Comme plusieurs Québécois, nous nous réjouissons de l’entente entre Hydro-Québec et l’État de New York, qui permettra à notre province, par son fleuron, de participer à la décarbonation de l’économie nord-américaine. Une énergie « verte » qui traversera le Québec depuis la Baie-James et la Côte-Nord. D’abord dans des câbles aériens, puis sous terre, sur des centaines de kilomètres, chez nos voisins et au Québec. Cela marque-t-il le début d’une nouvelle ère chez Hydro-Québec, où les paysages seront réellement pris en compte dans les projets de lignes à haute tension ?

Jusqu’ici, Sophie Brochu nous a épargné le discours que tenait son prédécesseur Éric Martel, selon lequel seules les lignes destinées à l’exportation méritent d’être enfouies parce que payées par les Américains. Cela revient à dire qu’il existe deux catégories de Québécois et il s’agit d’un discours qui tient d’une vision dépassée du développement. De plus, l’enfouissement des portions québécoises de ces lignes est payé en réalité par Hydro-Québec, avec de l’argent appartenant à tous les Québécois.

Pourquoi la ligne jusqu’à New York sera-t-elle enfouie ? Aux États-Unis, les mécanismes d’autorisation sont loin d’être une simple formalité, et certains États en ont sûrement assez de se battre contre les citoyens et de voir ces projets s’éterniser. Quand ils n’avortent pas tout simplement, comme ce fut le cas pour le projet Northern Pass. Et cela, malgré un enfouissement sur une centaine de kilomètres. Rappelons-nous aussi que Philippe Couillard avait exigé pour ce projet l’enfouissement au Québec, dans la forêt Hereford. Une décision politique puisqu’une étude d’Hydro-Québec, produite suivant les recommandations du BAPE, concluait qu’une ligne aérienne était préférable pour des questions de coûts, d’environnement et d’acceptabilité sociale.

Dans les Laurentides, Hydro-Québec a avancé les mêmes arguments pour refuser l’enfouissement sur une dizaine de kilomètres, dans des chemins existants, demandé par Saint-Adolphe-d’Howard et la MRC des Pays-d’en-Haut, avec l’appui de l’ensemble des Laurentides. Résultat : un tracé situé en grande partie en zone escarpée, ce qui présentait un défi si grand pour la société d’État qu’elle a été incapable d’en gérer adéquatement les impacts environnementaux. À cela s’est ajoutée une grande négligence, ce qui a conduit à une ordonnance du ministre de l’Environnement et à l’ouverture d’une enquête pénale qui est toujours en cours.

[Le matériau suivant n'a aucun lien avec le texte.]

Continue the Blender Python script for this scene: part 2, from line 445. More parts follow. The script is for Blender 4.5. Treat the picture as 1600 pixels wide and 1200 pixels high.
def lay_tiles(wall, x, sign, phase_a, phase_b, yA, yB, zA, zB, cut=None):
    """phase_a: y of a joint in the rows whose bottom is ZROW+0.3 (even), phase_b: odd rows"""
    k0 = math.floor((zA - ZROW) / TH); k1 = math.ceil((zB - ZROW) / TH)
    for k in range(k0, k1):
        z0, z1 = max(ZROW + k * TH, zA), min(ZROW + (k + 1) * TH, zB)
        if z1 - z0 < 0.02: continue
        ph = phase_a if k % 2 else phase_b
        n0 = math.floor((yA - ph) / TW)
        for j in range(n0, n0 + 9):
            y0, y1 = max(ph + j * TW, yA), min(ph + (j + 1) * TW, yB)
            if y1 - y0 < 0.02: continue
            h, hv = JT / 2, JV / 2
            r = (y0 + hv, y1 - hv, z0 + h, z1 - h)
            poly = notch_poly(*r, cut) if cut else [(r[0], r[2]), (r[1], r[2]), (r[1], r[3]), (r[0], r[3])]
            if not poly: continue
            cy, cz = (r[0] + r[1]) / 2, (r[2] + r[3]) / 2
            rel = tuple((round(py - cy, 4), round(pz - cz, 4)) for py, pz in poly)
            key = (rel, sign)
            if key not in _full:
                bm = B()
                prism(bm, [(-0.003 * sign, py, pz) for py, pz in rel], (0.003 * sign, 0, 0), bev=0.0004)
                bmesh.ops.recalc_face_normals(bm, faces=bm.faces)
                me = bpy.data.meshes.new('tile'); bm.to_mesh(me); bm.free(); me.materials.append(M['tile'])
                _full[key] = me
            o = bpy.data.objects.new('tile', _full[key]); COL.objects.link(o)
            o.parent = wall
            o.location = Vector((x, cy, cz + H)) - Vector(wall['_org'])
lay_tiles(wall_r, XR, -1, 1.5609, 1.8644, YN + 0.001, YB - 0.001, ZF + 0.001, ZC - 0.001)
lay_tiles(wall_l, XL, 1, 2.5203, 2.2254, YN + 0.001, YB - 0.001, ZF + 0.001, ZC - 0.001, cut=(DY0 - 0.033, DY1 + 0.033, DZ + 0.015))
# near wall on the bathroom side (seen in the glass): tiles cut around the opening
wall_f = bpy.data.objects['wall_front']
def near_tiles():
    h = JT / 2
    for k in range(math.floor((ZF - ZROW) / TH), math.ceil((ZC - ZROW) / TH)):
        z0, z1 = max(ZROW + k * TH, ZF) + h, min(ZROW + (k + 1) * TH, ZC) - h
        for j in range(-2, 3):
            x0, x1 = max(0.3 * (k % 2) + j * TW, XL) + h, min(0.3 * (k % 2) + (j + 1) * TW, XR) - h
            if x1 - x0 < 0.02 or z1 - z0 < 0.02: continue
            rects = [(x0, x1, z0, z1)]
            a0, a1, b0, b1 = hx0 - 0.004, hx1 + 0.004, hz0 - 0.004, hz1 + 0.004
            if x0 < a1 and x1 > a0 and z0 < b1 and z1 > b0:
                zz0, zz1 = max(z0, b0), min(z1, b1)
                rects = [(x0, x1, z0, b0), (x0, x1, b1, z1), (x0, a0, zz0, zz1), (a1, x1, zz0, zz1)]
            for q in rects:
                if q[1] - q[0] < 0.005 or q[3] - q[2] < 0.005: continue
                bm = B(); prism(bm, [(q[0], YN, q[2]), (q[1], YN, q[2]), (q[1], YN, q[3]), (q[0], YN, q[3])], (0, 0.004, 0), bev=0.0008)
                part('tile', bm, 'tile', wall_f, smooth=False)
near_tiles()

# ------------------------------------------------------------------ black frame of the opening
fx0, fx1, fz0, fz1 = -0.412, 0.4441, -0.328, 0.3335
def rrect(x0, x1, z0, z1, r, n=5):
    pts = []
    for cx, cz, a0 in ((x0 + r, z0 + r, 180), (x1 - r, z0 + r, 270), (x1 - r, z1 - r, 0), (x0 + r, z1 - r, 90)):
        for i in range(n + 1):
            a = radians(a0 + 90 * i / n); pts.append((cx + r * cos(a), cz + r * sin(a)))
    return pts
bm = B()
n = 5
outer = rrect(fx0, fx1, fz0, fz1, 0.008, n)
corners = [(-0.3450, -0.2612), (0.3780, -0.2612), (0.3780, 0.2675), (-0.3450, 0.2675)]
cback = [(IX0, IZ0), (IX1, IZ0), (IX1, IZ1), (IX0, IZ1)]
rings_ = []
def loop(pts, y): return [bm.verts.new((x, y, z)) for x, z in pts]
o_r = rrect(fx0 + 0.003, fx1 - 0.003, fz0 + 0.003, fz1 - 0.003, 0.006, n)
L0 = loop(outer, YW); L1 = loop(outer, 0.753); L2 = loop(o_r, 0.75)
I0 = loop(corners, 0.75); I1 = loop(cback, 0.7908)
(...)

Le refus d’enfouir dans les Laurentides a mené à un long et médiatisé affrontement entre Hydro-Québec et les citoyens/élus régionaux, ce qui a contribué à ternir l’image de notre fleuron. Et il a coûté cher aux Québécois !

Entre 2016 et 2020, les coûts de cette ligne sont passés de 98 millions à 128,6 millions, soit une hausse de 30,6 millions. Quelle part revient uniquement à la protection de l’environnement exigée par le ministère de l’Environnement ? Malgré des démarches devant la Commission d’accès à l’information (CAI), impossible de le savoir. Hydro-Québec est incapable de dire combien ont coûté les mesures environnementales extraordinaires déployées dans les Laurentides. Une affirmation si étonnante – et inacceptable de la part d’une société d’État –, que la CAI a demandé qu’elle soit faite sous serment. Hydro-Québec a donc produit une déclaration sous serment.

L’enfouissement des lignes, comme cela sera fait pour le projet de New York, ne doit plus être une exception au Québec. Cela doit devenir une réelle option.

L’un des grands défis pour Sophie Brochu devrait être de préparer les Québécois à faire le deuil d’une énergie produite et transportée à de très faibles coûts monétaires afin que, enfin, nos précieux paysages et notre environnement soient protégés, et que des sagas comme celle de Saint-Adolphe ne se répètent pas.

* En 2014, les auteurs ont représenté la municipalité de Saint-Adolphe-d’Howard au sein du comité technique régional mis sur pied par Hydro-Québec pour le projet du Grand-Brûlé. Mme Perreault, à titre de conseillère scientifique, et M. Fortin, comme directeur général de la municipalité.